Written instruction. Exclude any images and output the remaining records exactly.
*-*-*
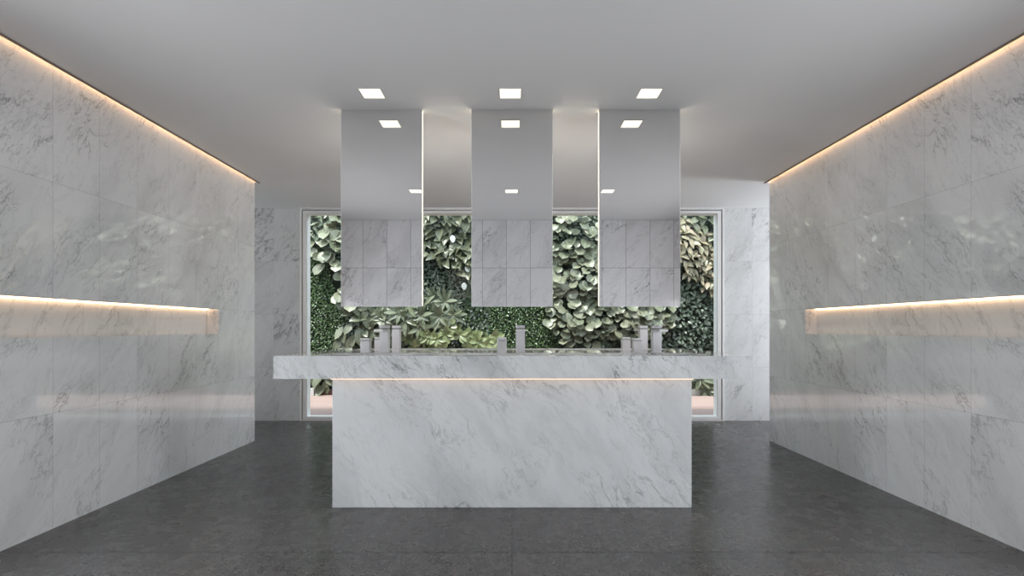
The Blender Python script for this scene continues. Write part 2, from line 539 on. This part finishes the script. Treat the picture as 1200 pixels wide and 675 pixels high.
m0 = make_mirror()
for i, (x, s) in enumerate(((-.810, 'left of the three tall ceiling-hung mirrors, above the left pair of taps'),
                            (0.0, 'middle of the three tall ceiling-hung mirrors, above the central taps'),
                            (.793, 'right of the three tall ceiling-hung mirrors, above the right pair of taps'))):
    o = m0 if i == 0 else copy_tree(m0)
    o.location = (x, MY, MZ0); o['label'] = s


# ------------------------------------------------------------------ downlights
def make_light():
    t = empty('ceiling_downlight', (0, 0, H), '', 'downlight', 'square recessed ceiling downlights')
    bm = bmesh.new(); a, b = .060, .065
    for q in ((-b, b, -b, -a), (-b, b, a, b), (-b, -a, -a, a), (a, b, -a, a)): bx(bm, *q, -.0025, 0)
    obj('frame', bm, M['lamp_frame'], t)
    bm = bmesh.new(); bx(bm, -a, a, -a, a, -.0015, 0); obj('diffuser', bm, M['lamp'], t)
    lt = area('lamp_light', (0, 0, -.004), (0, 0, 0), .11, .11, 2.2, (1, .90, .76)); lt.data.spread = math.radians(110); lt.parent = t
    return t


l0 = make_light()
for i, (x, y, s) in enumerate(((-.809, 2.96, 'in front of the left hanging mirror'), (-.01, 2.96, 'in front of the middle hanging mirror'), (.793, 2.96, 'in front of the right hanging mirror'),
                               (-.95, 1.29, 'reflected low in the left hanging mirror'), (-.005, 1.29, 'reflected low in the middle hanging mirror'), (.947, 1.29, 'reflected low in the right hanging mirror'))):
    o = l0 if i == 0 else copy_tree(l0)
    o.location = (x, y, H); o['label'] = 'small square lit ceiling downlight ' + s

# ------------------------------------------------------------------ garden
GY = 8.30             # face of the green wall
struct(box('deck', M['deck'], (-6, 6, YB + .02, GY + .3, -.12, -.004)))
struct(box('wall_garden', M['soil'], (-6, 6, GY + .06, GY + .3, 0, 3.2)))
struct(box('wall_garden_end_left', M['render'], (-6.2, -6, YB + .14, GY + .3, 0, 3.2)))
struct(box('wall_garden_end_right', M['render'], (6, 6.2, YB + .14, GY + .3, 0, 3.2)))
pl = empty('planter', (0, 8.14, 0), 'low reddish timber planter edge at the back of the wooden deck, under the plants', 'planter')
bm = bmesh.new(); bx(bm, -5.9, 5.9, -.08, -.045, -.004, .048, .003); bx(bm, -5.9, 5.9, .13, .155, -.004, .048); obj('timber_edge', bm, M['planter'], pl)
bm = bmesh.new(); bx(bm, -5.9, 5.9, -.045, .13, -.004, .03); obj('soil', bm, M['soil'], pl)
tag(box('kerb_stone', M['kerb'], (-3.62, -3.085, 7.97, 8.055, -.004, .105), bev=.004), 'white stone block at the left end of the timber planter edge', 'stone')
tag(box('kerb_stone', M['kerb'], (2.80, 3.02, 8.0, 8.055, -.004, .085), bev=.004), 'pale grey stone block at the right end of the timber planter edge', 'stone')


def G(px, py):
    """point on the green wall (metres) behind a photo position"""
    return ((px - 600) / F * GY, EYE + (HZ - py) / F * GY)


def leaf_mat(name, c_dark, c_light, rib, edge=None, rough=.35, edge_w=.25, var=.5):
    k = NT(name)
    uv = k.n('ShaderNodeUVMap'); uv.uv_map = 'UVMap'
    sp = k.n('ShaderNodeSeparateXYZ'); k.put(sp.inputs[0], uv.outputs[0])
    at = k.n('ShaderNodeAttribute'); at.attribute_name = 'leaf'
    r = at.outputs['Fac']
    col = k.mix(r, c_dark, c_light)
    au = k.math('ABSOLUTE', k.math('SUBTRACT', sp.outputs[0], .5))
    # side veins
    sv = k.math('SINE', k.math('MULTIPLY', k.math('SUBTRACT', sp.outputs[1], k.math('MULTIPLY', au, .8)), 38.0))
    col = k.mix(k.math('MULTIPLY', k.ramp(sv, .5, 1.0), .4), col, rib)
    col = k.mix(k.ramp(au, .0, .06, .75, 0.0), col, rib)
    if edge:
        col = k.mix(k.math('MULTIPLY', k.ramp(k.math('ADD', au, k.math('MULTIPLY', k.math('SUBTRACT', r, .5), .15)), .5 - edge_w, .5), .85), col, edge)
    k.put(k.b.inputs['Base Color'], col)
    k.b.inputs['Roughness'].default_value = rough
    k.b.inputs['IOR'].default_value = 1.45
    k.b.inputs['Subsurface Weight'].default_value = 0.0
    return k.m


L = {
    'round': leaf_mat('leaf_pale_round', (0.071, 0.088, 0.050, 1), (0.196, 0.198, 0.134, 1), (0.246, 0.236, 0.169, 1), (0.223, 0.216, 0.158, 1), edge_w=.12),
    'broad': leaf_mat('leaf_broad', (0.057, 0.071, 0.038, 1), (0.166, 0.173, 0.115, 1), (0.218, 0.213, 0.146, 1)),
    'heart': leaf_mat('leaf_heart', (0.035, 0.042, 0.019, 1), (0.104, 0.108, 0.063, 1), (0.132, 0.133, 0.083, 1)),
    'lance': leaf_mat('leaf_lance', (0.042, 0.061, 0.031, 1), (0.124, 0.142, 0.083, 1), (0.276, 0.269, 0.188, 1)),
    'palm': leaf_mat('leaf_yellow_green', (0.112, 0.141, 0.048, 1), (0.224, 0.247, 0.117, 1), (0.241, 0.261, 0.145, 1)),
    'cream': leaf_mat('leaf_cream_pink', (0.151, 0.147, 0.076, 1), (0.267, 0.213, 0.146, 1), (0.275, 0.227, 0.153, 1), (0.303, 0.198, 0.146, 1), edge_w=.22),
    'small': leaf_mat('leaf_small_dark', (0.015, 0.033, 0.009, 1), (0.082, 0.138, 0.044, 1), (0.097, 0.155, 0.056, 1), rough=.3),
    'blue': leaf_mat('leaf_bluish', (0.024, 0.038, 0.025, 1), (0.116, 0.141, 0.100, 1), (0.136, 0.159, 0.117, 1), rough=.3),
    'white': leaf_mat('white_flower', (.50, .51, .48, 1), (.62, .62, .58, 1), (.58, .58, .52, 1)),
}
SHAPE = {
    'white': ([.1, .8, 1.0, .7, .0], [0, .2, .5, .8, 1]),   # outline half-widths along the blade, rows
    'round': ([0, .55, .92, 1.0, .86, .0], [0, .12, .35, .6, .85, 1]),
    'broad': ([.05, .55, .95, .95, .62, .0], [0, .15, .4, .62, .84, 1]),
    'heart': ([.0, .85, 1.0, .78, .42, .0], [0, .10, .30, .55, .80, 1]),
    'lance': ([.08, .55, .95, .90, .52, .0], [0, .2, .42, .62, .84, 1]),
    'palm': ([.08, .5, .9, .95, .6, .0], [0, .25, .5, .7, .88, 1]),
    'cream': ([.08, .6, .95, .8, .4, .0], [0, .2, .42, .64, .84, 1]),
    'small': ([.1, .9, .0], [0, .5, 1]),
    'blue': ([.08, .8, .9, .0], [0, .3, .62, 1]),
}
rng = np.random.default_rng(7)


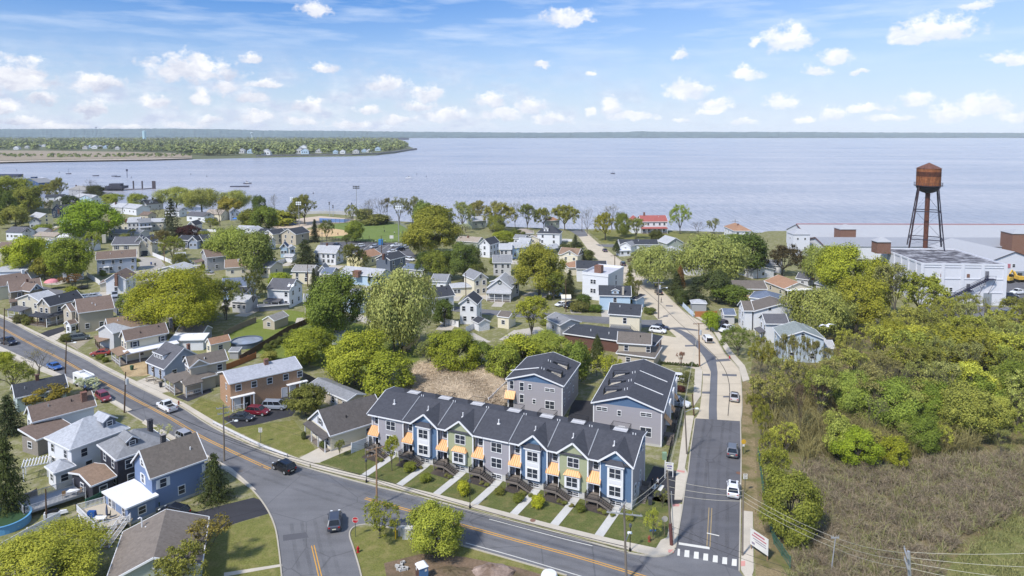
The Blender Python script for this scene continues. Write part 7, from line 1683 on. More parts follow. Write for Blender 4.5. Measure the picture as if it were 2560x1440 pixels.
*-*-*
Response to the exercise.
The Blender Python script for this scene continues. Write part 2, from line 539 on. This part finishes the script. Treat the picture as 1200 pixels wide and 675 pixels high.
m0 = make_mirror()
for i, (x, s) in enumerate(((-.810, 'left of the three tall ceiling-hung mirrors, above the left pair of taps'),
                            (0.0, 'middle of the three tall ceiling-hung mirrors, above the central taps'),
                            (.793, 'right of the three tall ceiling-hung mirrors, above the right pair of taps'))):
    o = m0 if i == 0 else copy_tree(m0)
    o.location = (x, MY, MZ0); o['label'] = s


# ------------------------------------------------------------------ downlights
def make_light():
    t = empty('ceiling_downlight', (0, 0, H), '', 'downlight', 'square recessed ceiling downlights')
    bm = bmesh.new(); a, b = .060, .065
    for q in ((-b, b, -b, -a), (-b, b, a, b), (-b, -a, -a, a), (a, b, -a, a)): bx(bm, *q, -.0025, 0)
    obj('frame', bm, M['lamp_frame'], t)
    bm = bmesh.new(); bx(bm, -a, a, -a, a, -.0015, 0); obj('diffuser', bm, M['lamp'], t)
    lt = area('lamp_light', (0, 0, -.004), (0, 0, 0), .11, .11, 2.2, (1, .90, .76)); lt.data.spread = math.radians(110); lt.parent = t
    return t


l0 = make_light()
for i, (x, y, s) in enumerate(((-.809, 2.96, 'in front of the left hanging mirror'), (-.01, 2.96, 'in front of the middle hanging mirror'), (.793, 2.96, 'in front of the right hanging mirror'),
                               (-.95, 1.29, 'reflected low in the left hanging mirror'), (-.005, 1.29, 'reflected low in the middle hanging mirror'), (.947, 1.29, 'reflected low in the right hanging mirror'))):
    o = l0 if i == 0 else copy_tree(l0)
    o.location = (x, y, H); o['label'] = 'small square lit ceiling downlight ' + s

# ------------------------------------------------------------------ garden
GY = 8.30             # face of the green wall
struct(box('deck', M['deck'], (-6, 6, YB + .02, GY + .3, -.12, -.004)))
struct(box('wall_garden', M['soil'], (-6, 6, GY + .06, GY + .3, 0, 3.2)))
struct(box('wall_garden_end_left', M['render'], (-6.2, -6, YB + .14, GY + .3, 0, 3.2)))
struct(box('wall_garden_end_right', M['render'], (6, 6.2, YB + .14, GY + .3, 0, 3.2)))
pl = empty('planter', (0, 8.14, 0), 'low reddish timber planter edge at the back of the wooden deck, under the plants', 'planter')
bm = bmesh.new(); bx(bm, -5.9, 5.9, -.08, -.045, -.004, .048, .003); bx(bm, -5.9, 5.9, .13, .155, -.004, .048); obj('timber_edge', bm, M['planter'], pl)
bm = bmesh.new(); bx(bm, -5.9, 5.9, -.045, .13, -.004, .03); obj('soil', bm, M['soil'], pl)
tag(box('kerb_stone', M['kerb'], (-3.62, -3.085, 7.97, 8.055, -.004, .105), bev=.004), 'white stone block at the left end of the timber planter edge', 'stone')
tag(box('kerb_stone', M['kerb'], (2.80, 3.02, 8.0, 8.055, -.004, .085), bev=.004), 'pale grey stone block at the right end of the timber planter edge', 'stone')


def G(px, py):
    """point on the green wall (metres) behind a photo position"""
    return ((px - 600) / F * GY, EYE + (HZ - py) / F * GY)


def leaf_mat(name, c_dark, c_light, rib, edge=None, rough=.35, edge_w=.25, var=.5):
    k = NT(name)
    uv = k.n('ShaderNodeUVMap'); uv.uv_map = 'UVMap'
    sp = k.n('ShaderNodeSeparateXYZ'); k.put(sp.inputs[0], uv.outputs[0])
    at = k.n('ShaderNodeAttribute'); at.attribute_name = 'leaf'
    r = at.outputs['Fac']
    col = k.mix(r, c_dark, c_light)
    au = k.math('ABSOLUTE', k.math('SUBTRACT', sp.outputs[0], .5))
    # side veins
    sv = k.math('SINE', k.math('MULTIPLY', k.math('SUBTRACT', sp.outputs[1], k.math('MULTIPLY', au, .8)), 38.0))
    col = k.mix(k.math('MULTIPLY', k.ramp(sv, .5, 1.0), .4), col, rib)
    col = k.mix(k.ramp(au, .0, .06, .75, 0.0), col, rib)
    if edge:
        col = k.mix(k.math('MULTIPLY', k.ramp(k.math('ADD', au, k.math('MULTIPLY', k.math('SUBTRACT', r, .5), .15)), .5 - edge_w, .5), .85), col, edge)
    k.put(k.b.inputs['Base Color'], col)
    k.b.inputs['Roughness'].default_value = rough
    k.b.inputs['IOR'].default_value = 1.45
    k.b.inputs['Subsurface Weight'].default_value = 0.0
    return k.m


L = {
    'round': leaf_mat('leaf_pale_round', (0.071, 0.088, 0.050, 1), (0.196, 0.198, 0.134, 1), (0.246, 0.236, 0.169, 1), (0.223, 0.216, 0.158, 1), edge_w=.12),
    'broad': leaf_mat('leaf_broad', (0.057, 0.071, 0.038, 1), (0.166, 0.173, 0.115, 1), (0.218, 0.213, 0.146, 1)),
    'heart': leaf_mat('leaf_heart', (0.035, 0.042, 0.019, 1), (0.104, 0.108, 0.063, 1), (0.132, 0.133, 0.083, 1)),
    'lance': leaf_mat('leaf_lance', (0.042, 0.061, 0.031, 1), (0.124, 0.142, 0.083, 1), (0.276, 0.269, 0.188, 1)),
    'palm': leaf_mat('leaf_yellow_green', (0.112, 0.141, 0.048, 1), (0.224, 0.247, 0.117, 1), (0.241, 0.261, 0.145, 1)),
    'cream': leaf_mat('leaf_cream_pink', (0.151, 0.147, 0.076, 1), (0.267, 0.213, 0.146, 1), (0.275, 0.227, 0.153, 1), (0.303, 0.198, 0.146, 1), edge_w=.22),
    'small': leaf_mat('leaf_small_dark', (0.015, 0.033, 0.009, 1), (0.082, 0.138, 0.044, 1), (0.097, 0.155, 0.056, 1), rough=.3),
    'blue': leaf_mat('leaf_bluish', (0.024, 0.038, 0.025, 1), (0.116, 0.141, 0.100, 1), (0.136, 0.159, 0.117, 1), rough=.3),
    'white': leaf_mat('white_flower', (.50, .51, .48, 1), (.62, .62, .58, 1), (.58, .58, .52, 1)),
}
SHAPE = {
    'white': ([.1, .8, 1.0, .7, .0], [0, .2, .5, .8, 1]),   # outline half-widths along the blade, rows
    'round': ([0, .55, .92, 1.0, .86, .0], [0, .12, .35, .6, .85, 1]),
    'broad': ([.05, .55, .95, .95, .62, .0], [0, .15, .4, .62, .84, 1]),
    'heart': ([.0, .85, 1.0, .78, .42, .0], [0, .10, .30, .55, .80, 1]),
    'lance': ([.08, .55, .95, .90, .52, .0], [0, .2, .42, .62, .84, 1]),
    'palm': ([.08, .5, .9, .95, .6, .0], [0, .25, .5, .7, .88, 1]),
    'cream': ([.08, .6, .95, .8, .4, .0], [0, .2, .42, .64, .84, 1]),
    'small': ([.1, .9, .0], [0, .5, 1]),
    'blue': ([.08, .8, .9, .0], [0, .3, .62, 1]),
}
rng = np.random.default_rng(7)


The Blender Python script for this scene continues. Write part 7, from line 1683 on. More parts follow. Write for Blender 4.5. Measure the picture as if it were 2560x1440 pixels.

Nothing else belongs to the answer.